/---

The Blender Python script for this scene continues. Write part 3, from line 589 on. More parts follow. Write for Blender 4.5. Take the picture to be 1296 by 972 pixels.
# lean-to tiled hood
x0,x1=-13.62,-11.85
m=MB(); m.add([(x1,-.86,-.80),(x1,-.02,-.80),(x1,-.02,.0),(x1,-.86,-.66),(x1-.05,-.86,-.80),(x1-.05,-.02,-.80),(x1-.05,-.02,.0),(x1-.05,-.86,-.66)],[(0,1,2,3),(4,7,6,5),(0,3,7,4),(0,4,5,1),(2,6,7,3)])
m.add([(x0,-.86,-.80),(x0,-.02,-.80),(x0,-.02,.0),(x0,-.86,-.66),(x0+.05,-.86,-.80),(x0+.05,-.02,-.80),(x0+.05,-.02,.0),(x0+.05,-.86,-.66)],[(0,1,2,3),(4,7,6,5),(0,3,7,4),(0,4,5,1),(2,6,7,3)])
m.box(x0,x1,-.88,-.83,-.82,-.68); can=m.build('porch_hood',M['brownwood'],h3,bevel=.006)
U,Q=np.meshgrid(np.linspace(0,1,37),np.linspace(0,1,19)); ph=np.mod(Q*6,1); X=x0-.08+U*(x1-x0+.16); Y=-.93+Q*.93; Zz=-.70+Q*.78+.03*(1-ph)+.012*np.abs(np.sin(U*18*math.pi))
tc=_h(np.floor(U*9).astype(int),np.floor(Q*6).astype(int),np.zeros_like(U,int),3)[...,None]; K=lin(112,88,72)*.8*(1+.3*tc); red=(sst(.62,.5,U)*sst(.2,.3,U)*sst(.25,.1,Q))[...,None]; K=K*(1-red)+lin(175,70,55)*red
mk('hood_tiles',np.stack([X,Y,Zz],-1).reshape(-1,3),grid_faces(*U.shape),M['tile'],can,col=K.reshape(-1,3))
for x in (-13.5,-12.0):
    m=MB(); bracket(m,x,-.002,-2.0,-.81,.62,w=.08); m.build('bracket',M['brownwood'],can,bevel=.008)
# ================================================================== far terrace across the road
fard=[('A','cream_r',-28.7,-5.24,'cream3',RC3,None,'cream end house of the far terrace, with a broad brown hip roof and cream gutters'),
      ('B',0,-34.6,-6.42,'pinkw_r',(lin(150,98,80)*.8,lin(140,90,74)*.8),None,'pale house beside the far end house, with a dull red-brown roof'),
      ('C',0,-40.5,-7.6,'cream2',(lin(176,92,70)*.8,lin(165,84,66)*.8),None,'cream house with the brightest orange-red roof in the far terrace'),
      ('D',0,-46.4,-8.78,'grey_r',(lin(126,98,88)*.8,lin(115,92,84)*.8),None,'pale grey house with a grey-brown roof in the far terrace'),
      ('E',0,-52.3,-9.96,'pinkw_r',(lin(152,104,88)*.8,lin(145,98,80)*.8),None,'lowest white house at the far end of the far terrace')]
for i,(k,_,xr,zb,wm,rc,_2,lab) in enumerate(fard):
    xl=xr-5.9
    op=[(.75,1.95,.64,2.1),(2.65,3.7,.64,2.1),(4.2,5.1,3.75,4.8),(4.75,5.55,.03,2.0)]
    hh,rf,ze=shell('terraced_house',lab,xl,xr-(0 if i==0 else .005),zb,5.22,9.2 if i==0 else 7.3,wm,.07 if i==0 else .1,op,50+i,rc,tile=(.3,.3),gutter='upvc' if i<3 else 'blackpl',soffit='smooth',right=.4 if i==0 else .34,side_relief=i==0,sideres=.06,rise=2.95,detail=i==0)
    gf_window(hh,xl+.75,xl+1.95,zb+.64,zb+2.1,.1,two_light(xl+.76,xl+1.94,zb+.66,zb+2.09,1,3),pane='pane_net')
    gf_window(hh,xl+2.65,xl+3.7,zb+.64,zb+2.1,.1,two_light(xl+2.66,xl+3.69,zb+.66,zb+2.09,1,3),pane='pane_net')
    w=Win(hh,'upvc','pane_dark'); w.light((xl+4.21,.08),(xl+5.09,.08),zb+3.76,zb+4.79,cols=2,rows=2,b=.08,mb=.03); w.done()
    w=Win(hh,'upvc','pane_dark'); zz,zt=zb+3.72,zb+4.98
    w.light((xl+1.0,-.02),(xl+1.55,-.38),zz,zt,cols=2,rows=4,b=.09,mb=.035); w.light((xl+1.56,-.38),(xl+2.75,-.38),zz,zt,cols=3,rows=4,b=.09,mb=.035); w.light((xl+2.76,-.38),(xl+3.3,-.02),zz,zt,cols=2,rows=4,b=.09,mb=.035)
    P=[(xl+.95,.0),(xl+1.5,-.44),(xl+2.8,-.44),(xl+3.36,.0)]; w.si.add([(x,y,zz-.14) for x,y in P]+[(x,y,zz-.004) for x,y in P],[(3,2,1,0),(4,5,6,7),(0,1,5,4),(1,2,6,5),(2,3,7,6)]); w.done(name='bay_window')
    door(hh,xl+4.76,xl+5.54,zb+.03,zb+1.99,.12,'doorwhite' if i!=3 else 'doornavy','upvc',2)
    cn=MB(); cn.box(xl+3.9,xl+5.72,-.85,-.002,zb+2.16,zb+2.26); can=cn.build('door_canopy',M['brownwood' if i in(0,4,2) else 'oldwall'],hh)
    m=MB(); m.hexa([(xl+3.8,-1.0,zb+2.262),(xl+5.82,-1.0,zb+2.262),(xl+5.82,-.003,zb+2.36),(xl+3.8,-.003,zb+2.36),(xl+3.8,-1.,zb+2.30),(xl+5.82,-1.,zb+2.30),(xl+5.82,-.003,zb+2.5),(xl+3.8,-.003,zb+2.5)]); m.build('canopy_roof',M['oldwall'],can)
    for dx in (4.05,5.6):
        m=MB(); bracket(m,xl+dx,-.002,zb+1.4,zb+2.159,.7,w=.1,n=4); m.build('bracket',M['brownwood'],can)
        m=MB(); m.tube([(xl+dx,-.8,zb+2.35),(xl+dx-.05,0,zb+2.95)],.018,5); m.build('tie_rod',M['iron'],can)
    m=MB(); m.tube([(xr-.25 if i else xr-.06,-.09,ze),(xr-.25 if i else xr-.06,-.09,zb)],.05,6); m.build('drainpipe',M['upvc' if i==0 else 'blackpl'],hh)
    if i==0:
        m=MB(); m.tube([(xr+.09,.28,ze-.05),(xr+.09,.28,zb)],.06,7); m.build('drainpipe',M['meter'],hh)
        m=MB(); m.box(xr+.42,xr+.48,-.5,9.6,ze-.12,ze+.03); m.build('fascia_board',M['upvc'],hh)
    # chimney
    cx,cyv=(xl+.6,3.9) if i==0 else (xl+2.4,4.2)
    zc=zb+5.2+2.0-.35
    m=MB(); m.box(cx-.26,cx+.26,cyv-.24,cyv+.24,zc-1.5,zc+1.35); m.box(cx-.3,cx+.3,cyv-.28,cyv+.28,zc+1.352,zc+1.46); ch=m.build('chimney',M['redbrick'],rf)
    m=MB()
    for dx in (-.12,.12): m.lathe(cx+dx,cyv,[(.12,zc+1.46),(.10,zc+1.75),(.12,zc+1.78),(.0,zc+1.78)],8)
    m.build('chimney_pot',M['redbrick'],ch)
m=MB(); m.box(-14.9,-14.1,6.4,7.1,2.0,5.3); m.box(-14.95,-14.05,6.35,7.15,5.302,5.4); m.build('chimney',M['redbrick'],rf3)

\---

**Instructions for the task**
Return the listing above word for word.

**Answer below**
The Blender Python script for this scene continues. Write part 3, from line 589 on. More parts follow. Write for Blender 4.5. Take the picture to be 1296 by 972 pixels.
# lean-to tiled hood
x0,x1=-13.62,-11.85
m=MB(); m.add([(x1,-.86,-.80),(x1,-.02,-.80),(x1,-.02,.0),(x1,-.86,-.66),(x1-.05,-.86,-.80),(x1-.05,-.02,-.80),(x1-.05,-.02,.0),(x1-.05,-.86,-.66)],[(0,1,2,3),(4,7,6,5),(0,3,7,4),(0,4,5,1),(2,6,7,3)])
m.add([(x0,-.86,-.80),(x0,-.02,-.80),(x0,-.02,.0),(x0,-.86,-.66),(x0+.05,-.86,-.80),(x0+.05,-.02,-.80),(x0+.05,-.02,.0),(x0+.05,-.86,-.66)],[(0,1,2,3),(4,7,6,5),(0,3,7,4),(0,4,5,1),(2,6,7,3)])
m.box(x0,x1,-.88,-.83,-.82,-.68); can=m.build('porch_hood',M['brownwood'],h3,bevel=.006)
U,Q=np.meshgrid(np.linspace(0,1,37),np.linspace(0,1,19)); ph=np.mod(Q*6,1); X=x0-.08+U*(x1-x0+.16); Y=-.93+Q*.93; Zz=-.70+Q*.78+.03*(1-ph)+.012*np.abs(np.sin(U*18*math.pi))
tc=_h(np.floor(U*9).astype(int),np.floor(Q*6).astype(int),np.zeros_like(U,int),3)[...,None]; K=lin(112,88,72)*.8*(1+.3*tc); red=(sst(.62,.5,U)*sst(.2,.3,U)*sst(.25,.1,Q))[...,None]; K=K*(1-red)+lin(175,70,55)*red
mk('hood_tiles',np.stack([X,Y,Zz],-1).reshape(-1,3),grid_faces(*U.shape),M['tile'],can,col=K.reshape(-1,3))
for x in (-13.5,-12.0):
    m=MB(); bracket(m,x,-.002,-2.0,-.81,.62,w=.08); m.build('bracket',M['brownwood'],can,bevel=.008)
# ================================================================== far terrace across the road
fard=[('A','cream_r',-28.7,-5.24,'cream3',RC3,None,'cream end house of the far terrace, with a broad brown hip roof and cream gutters'),
      ('B',0,-34.6,-6.42,'pinkw_r',(lin(150,98,80)*.8,lin(140,90,74)*.8),None,'pale house beside the far end house, with a dull red-brown roof'),
      ('C',0,-40.5,-7.6,'cream2',(lin(176,92,70)*.8,lin(165,84,66)*.8),None,'cream house with the brightest orange-red roof in the far terrace'),
      ('D',0,-46.4,-8.78,'grey_r',(lin(126,98,88)*.8,lin(115,92,84)*.8),None,'pale grey house with a grey-brown roof in the far terrace'),
      ('E',0,-52.3,-9.96,'pinkw_r',(lin(152,104,88)*.8,lin(145,98,80)*.8),None,'lowest white house at the far end of the far terrace')]
for i,(k,_,xr,zb,wm,rc,_2,lab) in enumerate(fard):
    xl=xr-5.9
    op=[(.75,1.95,.64,2.1),(2.65,3.7,.64,2.1),(4.2,5.1,3.75,4.8),(4.75,5.55,.03,2.0)]
    hh,rf,ze=shell('terraced_house',lab,xl,xr-(0 if i==0 else .005),zb,5.22,9.2 if i==0 else 7.3,wm,.07 if i==0 else .1,op,50+i,rc,tile=(.3,.3),gutter='upvc' if i<3 else 'blackpl',soffit='smooth',right=.4 if i==0 else .34,side_relief=i==0,sideres=.06,rise=2.95,detail=i==0)
    gf_window(hh,xl+.75,xl+1.95,zb+.64,zb+2.1,.1,two_light(xl+.76,xl+1.94,zb+.66,zb+2.09,1,3),pane='pane_net')
    gf_window(hh,xl+2.65,xl+3.7,zb+.64,zb+2.1,.1,two_light(xl+2.66,xl+3.69,zb+.66,zb+2.09,1,3),pane='pane_net')
    w=Win(hh,'upvc','pane_dark'); w.light((xl+4.21,.08),(xl+5.09,.08),zb+3.76,zb+4.79,cols=2,rows=2,b=.08,mb=.03); w.done()
    w=Win(hh,'upvc','pane_dark'); zz,zt=zb+3.72,zb+4.98
    w.light((xl+1.0,-.02),(xl+1.55,-.38),zz,zt,cols=2,rows=4,b=.09,mb=.035); w.light((xl+1.56,-.38),(xl+2.75,-.38),zz,zt,cols=3,rows=4,b=.09,mb=.035); w.light((xl+2.76,-.38),(xl+3.3,-.02),zz,zt,cols=2,rows=4,b=.09,mb=.035)
    P=[(xl+.95,.0),(xl+1.5,-.44),(xl+2.8,-.44),(xl+3.36,.0)]; w.si.add([(x,y,zz-.14) for x,y in P]+[(x,y,zz-.004) for x,y in P],[(3,2,1,0),(4,5,6,7),(0,1,5,4),(1,2,6,5),(2,3,7,6)]); w.done(name='bay_window')
    door(hh,xl+4.76,xl+5.54,zb+.03,zb+1.99,.12,'doorwhite' if i!=3 else 'doornavy','upvc',2)
    cn=MB(); cn.box(xl+3.9,xl+5.72,-.85,-.002,zb+2.16,zb+2.26); can=cn.build('door_canopy',M['brownwood' if i in(0,4,2) else 'oldwall'],hh)
    m=MB(); m.hexa([(xl+3.8,-1.0,zb+2.262),(xl+5.82,-1.0,zb+2.262),(xl+5.82,-.003,zb+2.36),(xl+3.8,-.003,zb+2.36),(xl+3.8,-1.,zb+2.30),(xl+5.82,-1.,zb+2.30),(xl+5.82,-.003,zb+2.5),(xl+3.8,-.003,zb+2.5)]); m.build('canopy_roof',M['oldwall'],can)
    for dx in (4.05,5.6):
        m=MB(); bracket(m,xl+dx,-.002,zb+1.4,zb+2.159,.7,w=.1,n=4); m.build('bracket',M['brownwood'],can)
        m=MB(); m.tube([(xl+dx,-.8,zb+2.35),(xl+dx-.05,0,zb+2.95)],.018,5); m.build('tie_rod',M['iron'],can)
    m=MB(); m.tube([(xr-.25 if i else xr-.06,-.09,ze),(xr-.25 if i else xr-.06,-.09,zb)],.05,6); m.build('drainpipe',M['upvc' if i==0 else 'blackpl'],hh)
    if i==0:
        m=MB(); m.tube([(xr+.09,.28,ze-.05),(xr+.09,.28,zb)],.06,7); m.build('drainpipe',M['meter'],hh)
        m=MB(); m.box(xr+.42,xr+.48,-.5,9.6,ze-.12,ze+.03); m.build('fascia_board',M['upvc'],hh)
    # chimney
    cx,cyv=(xl+.6,3.9) if i==0 else (xl+2.4,4.2)
    zc=zb+5.2+2.0-.35
    m=MB(); m.box(cx-.26,cx+.26,cyv-.24,cyv+.24,zc-1.5,zc+1.35); m.box(cx-.3,cx+.3,cyv-.28,cyv+.28,zc+1.352,zc+1.46); ch=m.build('chimney',M['redbrick'],rf)
    m=MB()
    for dx in (-.12,.12): m.lathe(cx+dx,cyv,[(.12,zc+1.46),(.10,zc+1.75),(.12,zc+1.78),(.0,zc+1.78)],8)
    m.build('chimney_pot',M['redbrick'],ch)
m=MB(); m.box(-14.9,-14.1,6.4,7.1,2.0,5.3); m.box(-14.95,-14.05,6.35,7.15,5.302,5.4); m.build('chimney',M['redbrick'],rf3)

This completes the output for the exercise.